Seems like a perfectly cromulent (apposite) word use.

From your link

> Smol (often paired with lorge or bean), is an Internet slang term used to describe any animal, character, or object that is considered very tiny and cute

So how's that different?

A “group of enthusiasts” is neither an animal, character, or an object. Nor is it “cute”.
> Nor is it “cute”.

Eye of the beholder and all…

no, let people be weirdos in peace
It’s Reddit coded. I agree.
I'm from Spain so I know how to write weird Germanic as in this site... and odd Latin mixed with

- Greek, but that's the default among Latin on borrowing technical/scientifc words since forever and today.

- Basque (tons of them to put there)

- Iberian (Perro?)

- Gothic (casa, sofá, banco, guardia...)

- French (Carnet, garage...)

- Italian (Most Enlightenment related artsy words)

- Arabic (Most al- starting words)

- English (Modern stuff)

So, we all should switch to a pure language, maybe Icelandic and Indoeuropean. And Basque/Iberian in my case. Altough Basque and Iberian share the same numerals... so who knows.

I mean, I guess I daily run an old computer. Lenovo T400 from 2009, 2.4Ghz Core 2 Duo with 4GB of RAM. So far I haven't really had any issues. That said today I picked up a Carbon X1 4th gen for $100, that might be become my new Old computer. Also in the process of refurbishing an IBM Aptiva from 1996. Pentium 166Mhz with 64MB RAM, that one is a little beauty.

I do like this years challenge, 'hand-make something' as that is always a good thing to do.

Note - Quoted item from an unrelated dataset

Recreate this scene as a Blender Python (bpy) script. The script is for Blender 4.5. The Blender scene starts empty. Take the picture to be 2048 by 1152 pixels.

A T400 is old enough to feel refreshingly simple but still new enough to be useful. A 1996 Aptiva is more like a historical instrument. I like that distinction between old and actually vintage.
T400 is definitely cool, I have a T420 I love. But that Aptiva... man, when those were new, they were full of more bloatware than any other machine I'd ever seen. I made bank in high school just reinstalling windows for people on those... it was like 5x faster when I was done with it, easily. I think it's made it impossible for me to see that as a beauty, though.
There is something healthy about a challenge where the goal is not optimization, productivity but just spending a week with constraints and making something
Could do hp ipaq challenge, old thinkpad challenge, old macbook challenge, old smartphone challenge, fix an old computer to working state challenge, old browser challenge, it’s not meant for this challenge.

Ok I’m out of ideas.

Since 2013, I have used a laptop made in 2009 as my normal, everyday laptop. I am currently in the process of replacing it, but only because other people have complained about the fan noise.
If that works for you pls buy a second hand MacBook m1 or M2 air (air has worse design but some silicon bugs are ironed out around vms etc) and run it for Linux. It is silent very powerful and you will use for a very long time. Very non repairable tho :(
> you will use for a very long time. Very non repairable tho

This seems moderately contradictory, because as the time that you use something increases the chance of some physical damage increases, especially for a portable device where dropping, an imperfect bag holding, or someone else bumping it, and the like, are all more likely than a stationary device (like a desktop).

This is a huge reason that I don't use many Apple devices, so if they somehow effectively addressed this without reparability, I'd be interested to know. However, I suspect that that's impossible because just making it durable only delays the need to repair, so you end up up shit creek maybe 2 years after buying it instead of 1 year (made up numbers).

>Since 2013, I have used a laptop made in 2009 as my normal, everyday laptop.

What's the specs and what apps are you running?

Intel Atom, 1.66GHz. 2Gib RAM.

I mostly run a web browser, some terminal emulators and a mail reader.

But why
This is just my life. I have an old netbook running openbsd. It can do netsurf and email just fine when I'm on the go, I have my vita for any media I want to experience on the go, and for anything more intense than viewing a simple website, email/chat, or the occasional perl script, I shell into my home computer
Try yt-dlp+streamlink.

YT-DLP config:

    #at ~/.config/yt-dp/config

    --format "best[height<=480]"
MPV config:

#~/.config/mpv/config

    ytdl-format=bestvideo[height<=?480][fps<=?30]+bestaudio/best
     vo=xv
     audio-pitch-correction=no
     quiet=yes
    pause=no
    vd-lavc-skiploopfilter=all
Dillo (from git) has worse CSS capabilities than netsurf but more than often the webs aren't broken as often as NetSurf.

On the rest, get MuPDF, nsxiv for images, maybe xfe for files, mutt/sylpheed for email...

I want to do something similar.

Specifically, the project is to create VFS similar to the one in Linux 1.00 in xv6-riscv. I completed the MIT xv6 labs and read the VFS code in Linux 1.00 a while ago, and I don't think it is a particularly difficult task -- but xv6-fs touches a lot of places, so I'd imagine some re-architecture is needed.

The scope of the project is NOT to create more FS for xv6, but to add one abstraction layer on top of the FS, i.e. the VFS. The kernel is supposed to know which FS is picked manually (in this case it is the original xv6 FS) by the programmer in the makefile, and it should load the correct superblock and go from there.

The whole work, once kicked into gear -- that is, once one has gotten familiar with the xv6 kernel and written some code for the labs, should take more or less 2 weeks for an ordinary people who has no experience with system programming to complete. The good part is that there is no need to write tests for this project -- you just keep running xv6 and see if it passes all of the existing tests -- once that's passed the VFS should work fine.